(3D scene scripts)
[Start]

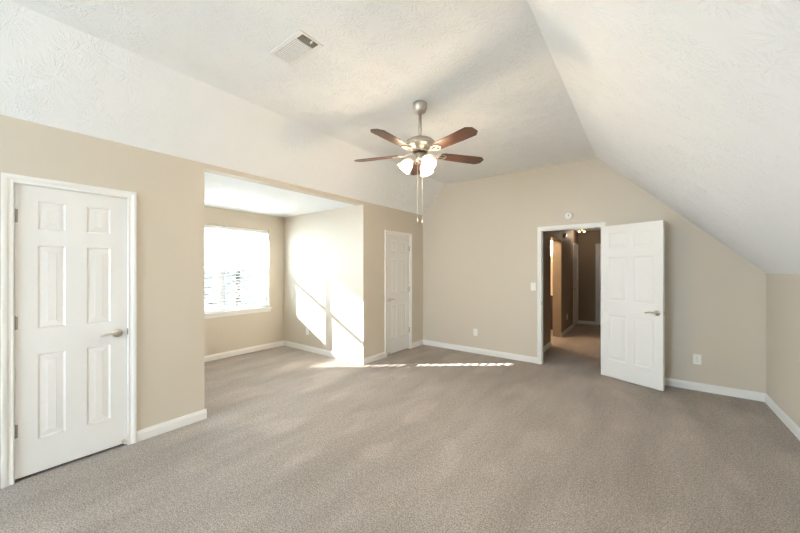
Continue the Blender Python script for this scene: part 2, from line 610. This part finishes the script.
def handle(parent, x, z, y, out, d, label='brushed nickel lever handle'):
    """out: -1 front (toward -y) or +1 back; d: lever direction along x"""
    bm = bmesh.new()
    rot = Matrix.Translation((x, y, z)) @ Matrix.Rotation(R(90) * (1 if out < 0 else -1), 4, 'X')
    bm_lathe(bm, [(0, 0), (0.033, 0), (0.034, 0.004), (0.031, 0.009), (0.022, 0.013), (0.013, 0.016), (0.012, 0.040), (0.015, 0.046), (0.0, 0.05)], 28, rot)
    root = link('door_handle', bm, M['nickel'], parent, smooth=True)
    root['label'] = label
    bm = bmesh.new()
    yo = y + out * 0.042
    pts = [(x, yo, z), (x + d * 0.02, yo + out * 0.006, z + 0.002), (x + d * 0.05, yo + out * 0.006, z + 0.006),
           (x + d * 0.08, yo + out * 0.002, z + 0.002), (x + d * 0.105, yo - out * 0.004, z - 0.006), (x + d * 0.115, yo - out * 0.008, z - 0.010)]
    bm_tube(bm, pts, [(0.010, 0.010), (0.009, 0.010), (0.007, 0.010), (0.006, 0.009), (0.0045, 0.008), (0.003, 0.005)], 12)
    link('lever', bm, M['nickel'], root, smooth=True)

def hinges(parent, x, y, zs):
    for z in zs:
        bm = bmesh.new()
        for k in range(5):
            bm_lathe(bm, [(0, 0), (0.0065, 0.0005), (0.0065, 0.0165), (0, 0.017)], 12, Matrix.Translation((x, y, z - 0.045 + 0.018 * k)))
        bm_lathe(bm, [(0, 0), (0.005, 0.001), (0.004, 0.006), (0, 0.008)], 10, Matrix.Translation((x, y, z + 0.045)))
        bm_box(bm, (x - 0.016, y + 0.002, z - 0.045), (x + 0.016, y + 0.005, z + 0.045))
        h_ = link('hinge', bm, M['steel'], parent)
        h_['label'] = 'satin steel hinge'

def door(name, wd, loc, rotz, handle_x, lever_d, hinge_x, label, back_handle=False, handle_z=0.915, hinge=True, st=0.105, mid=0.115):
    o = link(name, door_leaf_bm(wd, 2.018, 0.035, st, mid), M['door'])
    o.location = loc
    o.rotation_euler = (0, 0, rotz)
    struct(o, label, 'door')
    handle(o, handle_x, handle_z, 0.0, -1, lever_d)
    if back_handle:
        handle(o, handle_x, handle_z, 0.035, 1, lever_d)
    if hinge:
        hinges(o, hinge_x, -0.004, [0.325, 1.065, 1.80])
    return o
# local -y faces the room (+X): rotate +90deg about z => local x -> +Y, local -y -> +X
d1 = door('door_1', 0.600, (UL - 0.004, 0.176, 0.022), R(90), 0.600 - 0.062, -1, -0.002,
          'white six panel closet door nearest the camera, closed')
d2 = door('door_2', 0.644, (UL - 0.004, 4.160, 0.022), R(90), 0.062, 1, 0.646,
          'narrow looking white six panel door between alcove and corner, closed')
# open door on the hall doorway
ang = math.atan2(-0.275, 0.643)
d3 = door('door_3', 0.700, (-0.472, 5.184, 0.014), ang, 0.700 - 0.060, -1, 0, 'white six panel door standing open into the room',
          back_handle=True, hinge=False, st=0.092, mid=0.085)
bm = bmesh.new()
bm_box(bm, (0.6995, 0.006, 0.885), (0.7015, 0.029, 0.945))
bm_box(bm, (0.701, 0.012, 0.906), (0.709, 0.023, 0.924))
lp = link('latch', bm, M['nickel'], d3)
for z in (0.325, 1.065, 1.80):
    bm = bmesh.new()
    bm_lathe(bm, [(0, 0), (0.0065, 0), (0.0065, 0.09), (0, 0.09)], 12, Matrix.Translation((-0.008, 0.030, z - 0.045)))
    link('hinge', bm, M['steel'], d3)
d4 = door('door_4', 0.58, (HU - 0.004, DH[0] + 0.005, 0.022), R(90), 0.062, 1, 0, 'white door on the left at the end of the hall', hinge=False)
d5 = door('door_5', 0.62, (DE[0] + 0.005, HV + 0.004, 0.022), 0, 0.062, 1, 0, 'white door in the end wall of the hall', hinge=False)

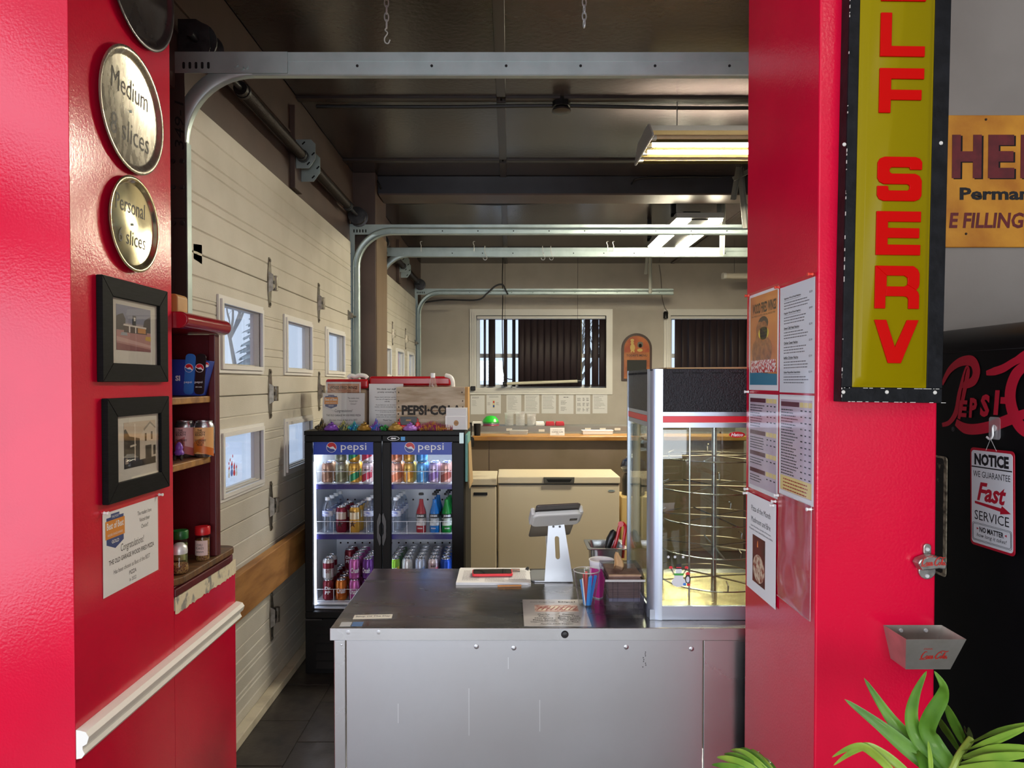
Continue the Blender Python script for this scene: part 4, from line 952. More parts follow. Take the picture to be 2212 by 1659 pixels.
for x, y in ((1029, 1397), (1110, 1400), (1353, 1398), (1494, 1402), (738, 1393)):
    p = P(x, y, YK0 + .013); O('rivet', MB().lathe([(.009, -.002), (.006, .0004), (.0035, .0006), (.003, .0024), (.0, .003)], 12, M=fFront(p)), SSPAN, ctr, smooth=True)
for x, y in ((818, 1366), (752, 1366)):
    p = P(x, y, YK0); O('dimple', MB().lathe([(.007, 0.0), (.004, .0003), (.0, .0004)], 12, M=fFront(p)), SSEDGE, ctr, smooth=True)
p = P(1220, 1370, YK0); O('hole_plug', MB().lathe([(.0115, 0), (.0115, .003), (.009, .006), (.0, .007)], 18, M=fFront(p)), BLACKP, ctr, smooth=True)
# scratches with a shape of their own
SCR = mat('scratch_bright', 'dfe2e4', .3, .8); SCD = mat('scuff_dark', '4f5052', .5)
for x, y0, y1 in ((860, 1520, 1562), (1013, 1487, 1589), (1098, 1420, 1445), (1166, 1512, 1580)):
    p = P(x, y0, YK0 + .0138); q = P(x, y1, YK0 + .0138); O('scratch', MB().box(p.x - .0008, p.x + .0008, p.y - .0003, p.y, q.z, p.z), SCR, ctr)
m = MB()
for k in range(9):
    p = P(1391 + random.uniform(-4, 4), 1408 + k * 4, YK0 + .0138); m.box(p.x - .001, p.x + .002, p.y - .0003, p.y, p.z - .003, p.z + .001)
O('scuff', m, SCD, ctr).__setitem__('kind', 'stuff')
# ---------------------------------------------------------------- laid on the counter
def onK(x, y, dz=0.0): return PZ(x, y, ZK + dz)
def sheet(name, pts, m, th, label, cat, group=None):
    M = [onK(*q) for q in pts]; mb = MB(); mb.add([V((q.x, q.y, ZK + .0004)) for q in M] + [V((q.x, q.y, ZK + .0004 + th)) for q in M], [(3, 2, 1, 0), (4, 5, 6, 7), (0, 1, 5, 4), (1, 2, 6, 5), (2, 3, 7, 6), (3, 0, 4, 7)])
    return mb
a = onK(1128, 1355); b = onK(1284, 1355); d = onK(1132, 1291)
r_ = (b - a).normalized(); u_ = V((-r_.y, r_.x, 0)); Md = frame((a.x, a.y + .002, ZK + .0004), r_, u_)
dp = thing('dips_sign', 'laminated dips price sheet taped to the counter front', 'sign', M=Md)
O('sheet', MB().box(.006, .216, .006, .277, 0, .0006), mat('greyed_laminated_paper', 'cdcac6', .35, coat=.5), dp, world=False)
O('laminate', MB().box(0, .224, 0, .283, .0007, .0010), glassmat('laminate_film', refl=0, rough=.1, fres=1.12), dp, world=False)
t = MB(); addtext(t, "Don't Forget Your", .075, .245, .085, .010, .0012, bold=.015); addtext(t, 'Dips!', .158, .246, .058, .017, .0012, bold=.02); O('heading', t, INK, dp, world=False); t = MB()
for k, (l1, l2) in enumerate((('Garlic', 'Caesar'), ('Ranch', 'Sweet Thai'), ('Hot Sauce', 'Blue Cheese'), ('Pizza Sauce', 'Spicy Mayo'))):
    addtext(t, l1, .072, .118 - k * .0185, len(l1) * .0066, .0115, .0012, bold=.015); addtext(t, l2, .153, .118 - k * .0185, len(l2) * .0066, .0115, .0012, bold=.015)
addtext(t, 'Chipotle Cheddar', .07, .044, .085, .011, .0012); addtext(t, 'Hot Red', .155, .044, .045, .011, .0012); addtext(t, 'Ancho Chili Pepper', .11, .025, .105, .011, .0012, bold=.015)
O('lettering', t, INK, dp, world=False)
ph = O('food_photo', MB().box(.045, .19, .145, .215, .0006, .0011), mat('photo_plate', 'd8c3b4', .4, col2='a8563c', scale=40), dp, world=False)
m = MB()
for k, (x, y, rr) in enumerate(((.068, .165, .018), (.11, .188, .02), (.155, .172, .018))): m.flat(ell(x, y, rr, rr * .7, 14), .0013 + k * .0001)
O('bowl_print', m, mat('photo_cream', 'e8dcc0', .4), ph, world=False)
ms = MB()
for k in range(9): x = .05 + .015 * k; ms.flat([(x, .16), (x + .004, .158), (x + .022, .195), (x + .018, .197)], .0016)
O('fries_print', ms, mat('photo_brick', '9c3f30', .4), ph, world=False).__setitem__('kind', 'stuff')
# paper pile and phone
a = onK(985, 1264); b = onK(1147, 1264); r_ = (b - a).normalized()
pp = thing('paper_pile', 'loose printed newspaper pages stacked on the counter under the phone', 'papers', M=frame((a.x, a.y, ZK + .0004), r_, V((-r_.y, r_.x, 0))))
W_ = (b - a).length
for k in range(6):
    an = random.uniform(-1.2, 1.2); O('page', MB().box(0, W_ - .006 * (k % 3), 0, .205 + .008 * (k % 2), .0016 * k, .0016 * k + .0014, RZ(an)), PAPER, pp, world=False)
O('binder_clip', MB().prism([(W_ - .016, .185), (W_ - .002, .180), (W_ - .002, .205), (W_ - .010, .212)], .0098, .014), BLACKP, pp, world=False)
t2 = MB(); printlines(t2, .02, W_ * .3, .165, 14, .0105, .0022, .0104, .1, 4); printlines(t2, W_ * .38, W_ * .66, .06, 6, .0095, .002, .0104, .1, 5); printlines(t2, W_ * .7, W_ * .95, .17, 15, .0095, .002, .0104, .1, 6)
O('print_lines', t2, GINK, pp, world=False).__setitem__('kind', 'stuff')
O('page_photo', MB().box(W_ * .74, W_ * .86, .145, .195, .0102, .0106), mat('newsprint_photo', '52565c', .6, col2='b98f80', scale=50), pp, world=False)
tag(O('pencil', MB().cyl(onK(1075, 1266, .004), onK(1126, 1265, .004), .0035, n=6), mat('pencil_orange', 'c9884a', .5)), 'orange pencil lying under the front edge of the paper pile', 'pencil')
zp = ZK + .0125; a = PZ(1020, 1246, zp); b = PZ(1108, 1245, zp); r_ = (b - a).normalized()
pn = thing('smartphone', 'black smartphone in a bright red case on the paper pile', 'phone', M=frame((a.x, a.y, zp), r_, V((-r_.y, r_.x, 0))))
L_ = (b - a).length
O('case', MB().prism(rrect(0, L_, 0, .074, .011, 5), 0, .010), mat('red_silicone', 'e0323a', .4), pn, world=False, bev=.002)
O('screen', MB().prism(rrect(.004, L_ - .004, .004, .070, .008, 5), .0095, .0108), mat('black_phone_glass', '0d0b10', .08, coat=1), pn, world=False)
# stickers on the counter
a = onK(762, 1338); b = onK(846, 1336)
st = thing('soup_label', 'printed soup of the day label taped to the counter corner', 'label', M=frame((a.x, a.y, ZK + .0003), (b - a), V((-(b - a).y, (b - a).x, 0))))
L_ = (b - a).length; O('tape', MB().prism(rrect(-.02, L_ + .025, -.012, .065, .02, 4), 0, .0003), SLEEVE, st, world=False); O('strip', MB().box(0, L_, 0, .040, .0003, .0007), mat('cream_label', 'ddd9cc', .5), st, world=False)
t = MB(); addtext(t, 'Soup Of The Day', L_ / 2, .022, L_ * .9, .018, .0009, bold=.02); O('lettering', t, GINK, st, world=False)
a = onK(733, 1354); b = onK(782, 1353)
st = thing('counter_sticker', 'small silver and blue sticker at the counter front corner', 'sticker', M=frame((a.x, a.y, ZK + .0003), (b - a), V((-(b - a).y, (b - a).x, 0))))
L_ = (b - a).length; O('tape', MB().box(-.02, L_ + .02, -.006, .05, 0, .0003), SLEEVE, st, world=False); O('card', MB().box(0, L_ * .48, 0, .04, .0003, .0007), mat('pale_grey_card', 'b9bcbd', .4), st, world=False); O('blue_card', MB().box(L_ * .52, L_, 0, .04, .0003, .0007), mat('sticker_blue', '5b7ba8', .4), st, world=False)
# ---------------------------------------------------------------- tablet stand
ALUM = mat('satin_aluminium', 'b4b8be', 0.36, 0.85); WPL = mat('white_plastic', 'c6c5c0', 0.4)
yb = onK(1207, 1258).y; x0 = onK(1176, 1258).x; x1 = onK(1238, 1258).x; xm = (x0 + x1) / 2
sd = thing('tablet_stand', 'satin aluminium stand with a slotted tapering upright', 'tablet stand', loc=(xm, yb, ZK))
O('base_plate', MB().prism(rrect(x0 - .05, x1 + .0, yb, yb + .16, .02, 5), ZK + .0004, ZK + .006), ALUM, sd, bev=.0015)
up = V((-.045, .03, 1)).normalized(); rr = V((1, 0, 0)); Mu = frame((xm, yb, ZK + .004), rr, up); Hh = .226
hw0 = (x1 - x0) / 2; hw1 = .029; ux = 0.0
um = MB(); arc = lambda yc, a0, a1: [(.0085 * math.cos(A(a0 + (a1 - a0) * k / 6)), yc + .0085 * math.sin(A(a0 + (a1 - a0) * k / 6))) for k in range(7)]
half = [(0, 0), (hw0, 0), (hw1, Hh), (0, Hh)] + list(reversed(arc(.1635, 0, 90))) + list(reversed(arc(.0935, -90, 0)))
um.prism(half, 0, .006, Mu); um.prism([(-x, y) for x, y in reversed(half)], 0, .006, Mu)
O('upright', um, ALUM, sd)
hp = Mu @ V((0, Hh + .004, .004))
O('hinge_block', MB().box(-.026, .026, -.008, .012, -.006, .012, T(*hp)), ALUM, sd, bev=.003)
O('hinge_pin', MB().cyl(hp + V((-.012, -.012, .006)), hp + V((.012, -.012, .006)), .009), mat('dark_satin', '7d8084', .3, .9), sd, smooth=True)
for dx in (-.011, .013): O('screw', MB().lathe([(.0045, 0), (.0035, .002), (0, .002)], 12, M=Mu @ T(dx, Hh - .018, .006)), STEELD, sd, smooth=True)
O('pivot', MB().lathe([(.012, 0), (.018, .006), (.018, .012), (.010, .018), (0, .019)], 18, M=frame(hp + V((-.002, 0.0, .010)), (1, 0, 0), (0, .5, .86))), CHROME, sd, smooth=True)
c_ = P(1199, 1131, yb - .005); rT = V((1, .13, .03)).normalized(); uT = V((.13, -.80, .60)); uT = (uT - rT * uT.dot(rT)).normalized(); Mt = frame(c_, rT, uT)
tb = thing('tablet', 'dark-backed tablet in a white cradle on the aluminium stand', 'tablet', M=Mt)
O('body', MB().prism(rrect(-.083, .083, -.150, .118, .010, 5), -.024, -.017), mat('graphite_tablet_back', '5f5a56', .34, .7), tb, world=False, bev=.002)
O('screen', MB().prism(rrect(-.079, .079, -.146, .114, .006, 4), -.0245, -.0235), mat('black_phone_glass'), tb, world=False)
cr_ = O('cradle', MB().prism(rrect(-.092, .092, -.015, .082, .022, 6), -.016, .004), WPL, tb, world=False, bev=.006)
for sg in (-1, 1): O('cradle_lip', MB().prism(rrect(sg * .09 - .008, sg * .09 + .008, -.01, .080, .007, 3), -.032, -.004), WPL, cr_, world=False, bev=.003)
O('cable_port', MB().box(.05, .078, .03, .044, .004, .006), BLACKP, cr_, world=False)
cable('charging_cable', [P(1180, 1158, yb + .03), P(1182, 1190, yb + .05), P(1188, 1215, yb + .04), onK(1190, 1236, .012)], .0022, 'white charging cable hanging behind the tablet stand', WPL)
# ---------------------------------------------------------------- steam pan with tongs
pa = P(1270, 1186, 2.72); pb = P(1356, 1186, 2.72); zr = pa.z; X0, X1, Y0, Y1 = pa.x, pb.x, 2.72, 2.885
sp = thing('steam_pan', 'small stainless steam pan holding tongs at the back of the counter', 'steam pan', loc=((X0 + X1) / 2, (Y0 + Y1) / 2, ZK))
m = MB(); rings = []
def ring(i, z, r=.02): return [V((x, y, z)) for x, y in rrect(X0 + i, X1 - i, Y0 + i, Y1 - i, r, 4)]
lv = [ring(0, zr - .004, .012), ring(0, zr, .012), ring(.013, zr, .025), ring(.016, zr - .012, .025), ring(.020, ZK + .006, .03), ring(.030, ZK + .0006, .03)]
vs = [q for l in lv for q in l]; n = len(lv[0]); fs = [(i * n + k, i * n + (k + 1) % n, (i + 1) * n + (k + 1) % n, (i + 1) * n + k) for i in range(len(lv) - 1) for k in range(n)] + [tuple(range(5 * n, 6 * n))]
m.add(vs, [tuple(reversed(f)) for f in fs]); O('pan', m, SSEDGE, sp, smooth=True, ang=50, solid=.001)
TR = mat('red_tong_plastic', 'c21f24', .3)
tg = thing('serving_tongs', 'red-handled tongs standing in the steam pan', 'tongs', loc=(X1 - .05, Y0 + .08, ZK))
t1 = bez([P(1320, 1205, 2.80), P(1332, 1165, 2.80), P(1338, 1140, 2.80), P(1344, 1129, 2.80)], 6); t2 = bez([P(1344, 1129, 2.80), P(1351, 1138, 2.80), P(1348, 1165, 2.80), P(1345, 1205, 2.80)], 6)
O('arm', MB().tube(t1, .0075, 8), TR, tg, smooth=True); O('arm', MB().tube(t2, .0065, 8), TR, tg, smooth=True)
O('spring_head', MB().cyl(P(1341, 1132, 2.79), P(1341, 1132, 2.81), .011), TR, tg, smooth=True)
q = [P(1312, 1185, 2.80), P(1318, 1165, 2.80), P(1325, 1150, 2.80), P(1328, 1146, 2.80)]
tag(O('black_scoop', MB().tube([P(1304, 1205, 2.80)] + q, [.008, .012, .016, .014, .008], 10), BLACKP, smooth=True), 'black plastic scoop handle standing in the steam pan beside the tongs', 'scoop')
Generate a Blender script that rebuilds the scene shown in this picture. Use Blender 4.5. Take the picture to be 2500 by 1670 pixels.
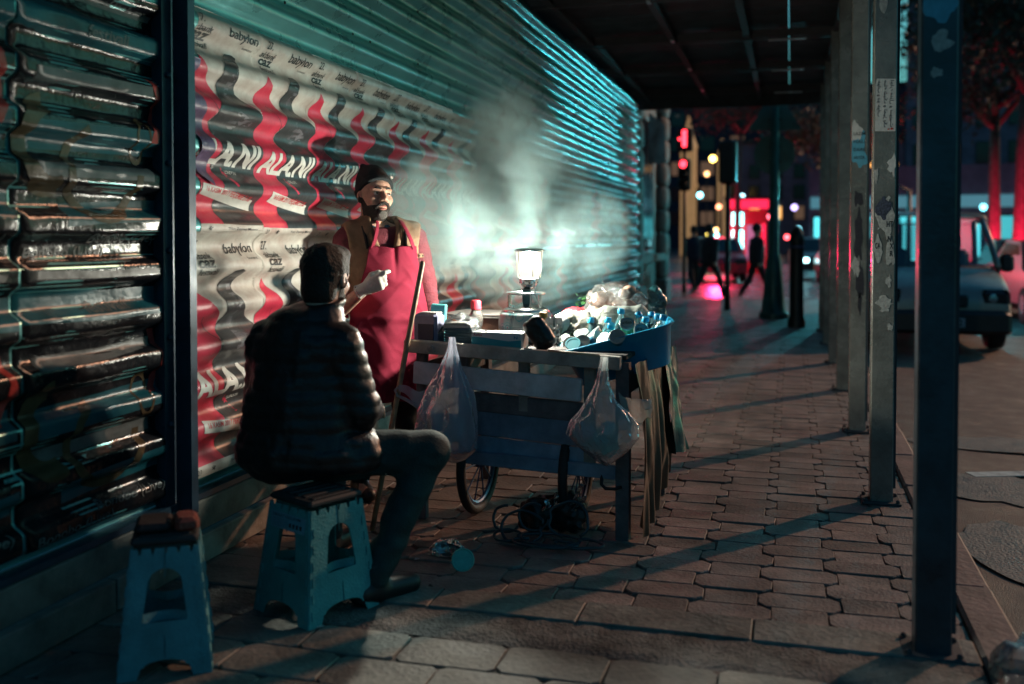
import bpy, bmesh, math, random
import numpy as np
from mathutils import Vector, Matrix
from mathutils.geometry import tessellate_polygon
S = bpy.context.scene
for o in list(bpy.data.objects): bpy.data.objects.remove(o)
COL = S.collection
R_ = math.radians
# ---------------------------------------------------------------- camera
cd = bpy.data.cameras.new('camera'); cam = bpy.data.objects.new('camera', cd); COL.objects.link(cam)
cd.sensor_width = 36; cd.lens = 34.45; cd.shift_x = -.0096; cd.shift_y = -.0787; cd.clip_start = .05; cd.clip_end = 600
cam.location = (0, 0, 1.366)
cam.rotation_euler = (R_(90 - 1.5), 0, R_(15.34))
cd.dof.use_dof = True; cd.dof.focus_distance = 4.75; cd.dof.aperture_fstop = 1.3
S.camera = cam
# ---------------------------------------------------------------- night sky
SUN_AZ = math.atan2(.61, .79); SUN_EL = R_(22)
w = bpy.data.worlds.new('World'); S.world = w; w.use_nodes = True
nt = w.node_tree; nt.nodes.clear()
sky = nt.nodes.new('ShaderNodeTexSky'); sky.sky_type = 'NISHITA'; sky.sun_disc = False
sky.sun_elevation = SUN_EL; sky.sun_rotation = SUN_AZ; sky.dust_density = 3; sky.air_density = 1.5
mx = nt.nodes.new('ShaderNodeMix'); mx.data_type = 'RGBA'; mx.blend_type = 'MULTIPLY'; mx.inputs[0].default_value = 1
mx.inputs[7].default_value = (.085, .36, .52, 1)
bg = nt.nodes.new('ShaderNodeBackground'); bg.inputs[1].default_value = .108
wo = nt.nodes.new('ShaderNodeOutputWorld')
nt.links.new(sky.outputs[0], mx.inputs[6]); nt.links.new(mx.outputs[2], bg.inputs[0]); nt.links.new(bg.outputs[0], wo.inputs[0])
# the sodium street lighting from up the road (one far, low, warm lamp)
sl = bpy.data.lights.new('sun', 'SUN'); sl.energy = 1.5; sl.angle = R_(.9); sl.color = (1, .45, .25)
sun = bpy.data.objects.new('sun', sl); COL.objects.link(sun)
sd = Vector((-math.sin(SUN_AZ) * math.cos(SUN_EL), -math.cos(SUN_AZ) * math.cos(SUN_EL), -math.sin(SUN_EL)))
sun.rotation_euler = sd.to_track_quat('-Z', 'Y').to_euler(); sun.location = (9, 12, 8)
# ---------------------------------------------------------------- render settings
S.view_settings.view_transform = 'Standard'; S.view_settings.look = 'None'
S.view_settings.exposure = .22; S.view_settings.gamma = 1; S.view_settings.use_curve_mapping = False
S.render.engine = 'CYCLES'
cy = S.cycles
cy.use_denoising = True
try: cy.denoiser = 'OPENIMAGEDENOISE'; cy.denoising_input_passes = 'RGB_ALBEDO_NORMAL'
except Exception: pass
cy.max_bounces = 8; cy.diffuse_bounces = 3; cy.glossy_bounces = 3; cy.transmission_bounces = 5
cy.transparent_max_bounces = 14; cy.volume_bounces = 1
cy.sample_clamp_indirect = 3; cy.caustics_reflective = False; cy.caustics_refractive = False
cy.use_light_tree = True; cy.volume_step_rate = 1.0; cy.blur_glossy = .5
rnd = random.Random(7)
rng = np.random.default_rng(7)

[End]

• **WHAT IS REQUIRED**: Your answer should be a single number: the count of lines in these records that hold the string "from".

• **RESPONSE**: 5